During a meeting on the issue, the municipality suggested turning Beit Giora, a five-story former absorption center that has been turned into a youth housing center with more 150 beds, into a discounted housing destination for the soldiers, he said.

Since then, eight lone soldiers have moved into the facility, with others planning on relocating there, although city funding for their rent has not been approved.

However, on Thursday, when the municipality’s finance committee mulled providing NIS 170,000 to the Yovelim neighborhood administration that manages the facility, haredi (ultra-Orthodox) council members voted to scrap the project due to the organization’s secularity.

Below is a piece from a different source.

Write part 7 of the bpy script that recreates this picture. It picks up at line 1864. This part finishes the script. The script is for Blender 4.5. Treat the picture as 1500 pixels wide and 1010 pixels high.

“The project is operated by the municipality’s Youth Authority and Yovelim, and the haredi council members think both groups are anti-haredi, which of course, is not true,” a municipal official who requested anonymity explained on Monday. “I think this is a misunderstanding that can be resolved.”



In response to the controversy surrounding the haredi opposition to funding the center, United Torah Judaism councilman Yitzhak Pindrus said that the decision is not intended to punish lone soldiers, but rather the disparity in funding between secular and ultra-Orthodox groups.

“We are not against lone soldiers; we are against the Yovelim administration, which ignores the 25 percent of [Kiryat Hayovel] residents who are not entitled to receive money from the administration,” Pindrus said.